Wednesday, February 15, 2012

Money & Business

Joining the Jet Set on the Cheap

By David LaGesse
Posted 11/5/06

A Florida native, George Tedder loves his home state. But he has seen enough of it from the ground, driving 50,000 miles a year between the Florida offices of the engineering firm where he works. So Tedder gushes when he talks about DayJet, a start-up that promises to fly him between his home in Gainesville to his offices in West Palm Beach, Lakeland, or Tallahassee-direct. And not on some thumping turboprop. No, DayJet will fly a shrunken jet, one that carries only three or four passengers. "It's like when I was a kid reading Popular Science about cars that will fly," says Tedder, 50, who recently tried one of the jets on for size when DayJet flew it into Gainesville. "It is just so cool."

TAKING OFF. The Eclipse 500 jet has won federal certification to go into production. The plane seats two pilots and three or four passengers.
ECLIPSE AVIATION

There is a certain zeal that permeates the nascent world of "very light jets," a new class of airplane under development at a half-dozen or more manufacturers. They're gambling more than $1 billion that the aircraft, untested in the market, can expand sales of small jets to private owners and to fleets at new air taxis like DayJet in the Southeast and Linear Air in the Northeast, for starters. "The revolution won't stop here," says William Herp, Linear Air's CEO.

The idea of smaller, technically advanced jets has percolated since at least the 1980s, when developments in navigation and electronics suggested something dramatic could emerge, says Bruce Holmes of NASA, which helped nurse the concept. "The big idea was that these airplanes could change aviation," he says.

Prices for the aircraft start at about $1.5 million for an Eclipse Aviation model, which recently won federal certification to go into production. That's less than half the $4 million it now takes to buy a business jet. Cessna has a certified model it's selling for $2.6 million, and while it meets the informal description of a very light jet (under 10,000 pounds), Cessna says it isn't marketing it as such. Other VLJs are known to be coming from Adam Aircraft, Honda, Diamond Aircraft, and Embraer Air. Their boosters talk of thousands of the minijets flying in a matter of years; more than 3,000 are already on order, and planned sales would hit a thousand a year. That's in a market for business jets that this year, a good year by historic standards, will sell a total of about 900 planes.

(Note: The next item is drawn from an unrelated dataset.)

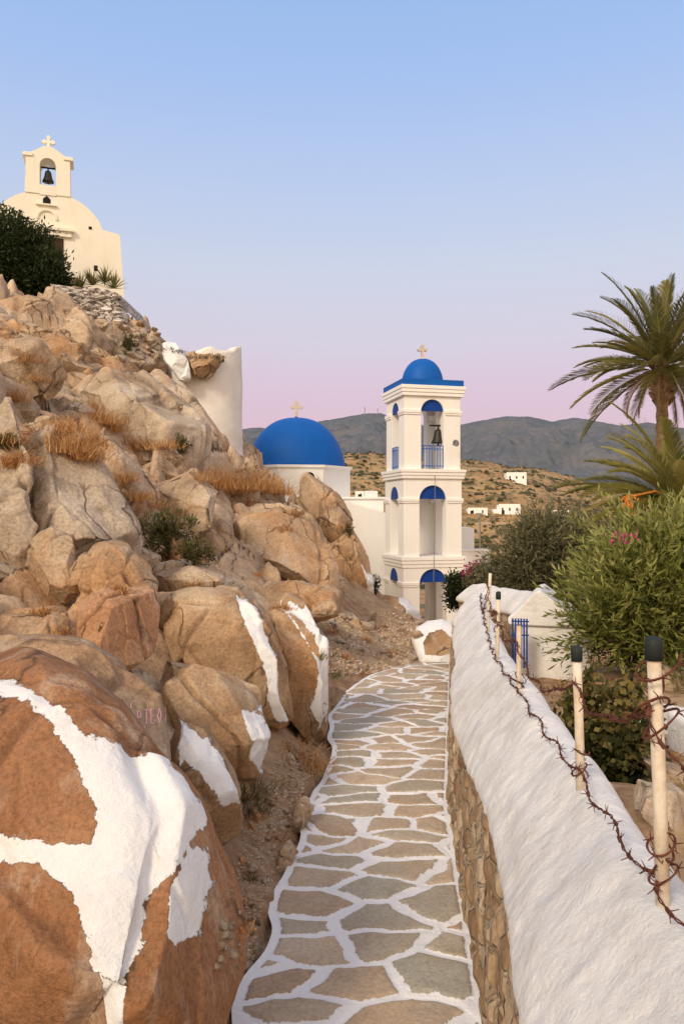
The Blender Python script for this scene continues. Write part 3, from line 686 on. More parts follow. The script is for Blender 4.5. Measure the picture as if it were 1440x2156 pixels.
bush('olive_tree',1215,1150,17,1.0,.72,1.0,900,13,.11,.09,.24,m_olive,'grey green olive tree farther back, right of the first','tree',202,-1.9,crownname='crown',sprig=.3)
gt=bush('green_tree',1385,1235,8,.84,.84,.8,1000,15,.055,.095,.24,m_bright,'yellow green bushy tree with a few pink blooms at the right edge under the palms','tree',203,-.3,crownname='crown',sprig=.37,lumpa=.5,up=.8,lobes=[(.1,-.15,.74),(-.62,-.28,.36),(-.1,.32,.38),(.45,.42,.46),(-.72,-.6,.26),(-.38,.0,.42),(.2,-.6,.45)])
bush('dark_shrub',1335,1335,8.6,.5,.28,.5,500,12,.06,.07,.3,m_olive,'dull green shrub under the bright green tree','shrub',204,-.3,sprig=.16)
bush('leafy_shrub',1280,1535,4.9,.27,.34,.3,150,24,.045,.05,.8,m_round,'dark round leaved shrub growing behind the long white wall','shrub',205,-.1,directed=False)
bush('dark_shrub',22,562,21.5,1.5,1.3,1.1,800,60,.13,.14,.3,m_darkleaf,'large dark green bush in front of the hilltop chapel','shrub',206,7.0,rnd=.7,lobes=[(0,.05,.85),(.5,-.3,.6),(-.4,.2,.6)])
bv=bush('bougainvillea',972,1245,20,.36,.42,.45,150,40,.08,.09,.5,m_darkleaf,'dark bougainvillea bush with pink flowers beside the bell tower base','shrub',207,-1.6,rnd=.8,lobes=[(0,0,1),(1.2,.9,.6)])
def flowers(parent,n,rad,off,size,seed):
    r=np.random.default_rng(seed); d=r.normal(size=(n//8,3)); d/=np.linalg.norm(d,axis=1)[:,None]; d[:,1]=-abs(d[:,1])
    c=np.repeat(d*np.array(rad),8,0)+r.normal(size=(len(d)*8,3))*size*1.2+np.array(off)
    leaf_mesh('flower',c,size,.8,m_flower,parent,seed,r.random(len(c)))
fo=P(1008,1203,19.5)-bv.location
flowers(bv,300,(.34,.15,.15),tuple(fo),.08,3)
fo=P(1305,1133,7.35)-gt.location
flowers(gt,64,(.14,.12,.03),tuple(fo),.024,4)
bush('dark_shrub',1025,1222,17,.4,.32,.4,120,40,.08,.08,.35,m_olive,'low shrub between bell tower and olive tree','shrub',209,-1.9,rnd=.8)
def tuft(px,py,h,n,mat,label,cat,name='grass_tuft',group=None,spread=.42,seed=1,wid=.004,up=1.0):
    hp,nn,ob=hit(px,py)
    if hp is None: return
    r=np.random.default_rng(seed)
    Yd=hp.y
    h=h/F*Yd; sp=h*spread
    root=np.stack([r.normal(size=n)*sp,r.normal(size=n)*sp*.7,np.full(n,-.04*h)-abs(r.normal(size=n))*0.02],1)
    d=np.stack([r.normal(size=n)*.5+root[:,0]/sp*.2,r.normal(size=n)*.5,np.full(n,up)],1); d/=np.linalg.norm(d,axis=1)[:,None]
    L=h*(r.uniform(.25,1.0,n)**1.0)[:,None]*(1.1-.3*np.minimum(np.abs(root[:,0])/sp,2)[:,None]*.7); side=np.stack([r.normal(size=n),r.normal(size=n),r.normal(size=n)*.2],1); side/=np.linalg.norm(side,axis=1)[:,None]
    wd=max(wid,.00045*Yd)
    bend=np.stack([r.normal(size=n)*.3,r.normal(size=n)*.3,-abs(r.normal(size=n))*.2],1)
    mid=root+d*L*.55; tip=root+d*L+bend*L
    v=np.stack([root-side*wd,root+side*wd,mid+side*wd*.7,mid-side*wd*.7,tip],1).reshape(-1,3)
    b0=np.arange(n)*5
    f=[(int(i),int(i+1),int(i+2),int(i+3)) for i in b0]+[(int(i+3),int(i+2),int(i+4)) for i in b0]
    o=mesh_obj(name,v,f,mat,None,False,{'tint':np.repeat(np.clip(r.random(n)*.7+r.random()*.3,0,1),5)}); o.location=hp
    tag(o,label,cat,group); return o
gl='clump of dry orange grass growing between the hillside rocks'; gg='dry grass clumps on the rocky slope'
T1=[(150,950,85,520),(170,965,60,360),(215,890,65,380),(235,905,45,240),(25,840,50,260),(10,930,50,240),(310,945,55,320),(345,940,40,220),(450,1025,85,560),(485,1035,60,360),(525,1028,80,420),(575,1038,50,320),(548,1035,60,300),
(420,1010,40,200),(620,1085,30,160),(600,1115,25,130),(90,1290,35,160),(290,1050,50,240),(265,1010,40,180),(45,970,50,200),(80,800,35,160),(600,1045,40,220),(190,935,50,260),(720,1110,25,100),(590,1280,25,100),(130,1330,30,130),(200,860,50,240),(130,905,60,320),(320,1065,35,140),(30,980,45,200),(60,760,35,140),(250,1240,25,100),(720,1385,30,120),(700,1330,22,100),(770,1350,22,100),(820,1375,22,100),(460,1120,22,90),(380,1080,22,90),(540,1210,22,90),(655,1275,22,90),(410,1230,25,100)]
for i,(a,b_,h,n) in enumerate(T1): tuft(a,b_,h,n,m_dry,gl,'grass',group=gg,seed=300+i)
for i,(a,b_,h,n) in enumerate([(640,1600,55,300),(520,1660,50,280),(650,1620,40,180),(540,1700,30,130),(610,1570,40,160),(700,1420,35,150),(760,1420,25,100),(680,1380,30,110),(575,1760,28,120),(520,1850,28,120),(505,1950,24,100)]):
    tuft(a,b_,h,n,m_shrub if i%2 else m_dry,'low clump of dry grass along the left edge of the path','grass',group='dry grass clumps beside the path',seed=340+i,spread=.7,wid=.0025,up=.6)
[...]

Crowded skies. Sounds like a stretch to Gerald Bernstein, an aviation consultant at the Velocity Group. For one, air taxis would work only in regions with clusters of cities that also have poor commercial air service. Overall, he's predicting sales would top out at around 700 aircraft a year at most, meaning a shakeout is inevitable. "There are just too many players out there," he says. Teal Group researcher Richard Aboulafia is harsher, predicting sales of perhaps 300 a year. The planes include impressive advances in electronics and engines, he says, "but there's no magic here. It sounds more like buzz designed to get investment cash." That is, it sounds more like the days of the Internet bubble.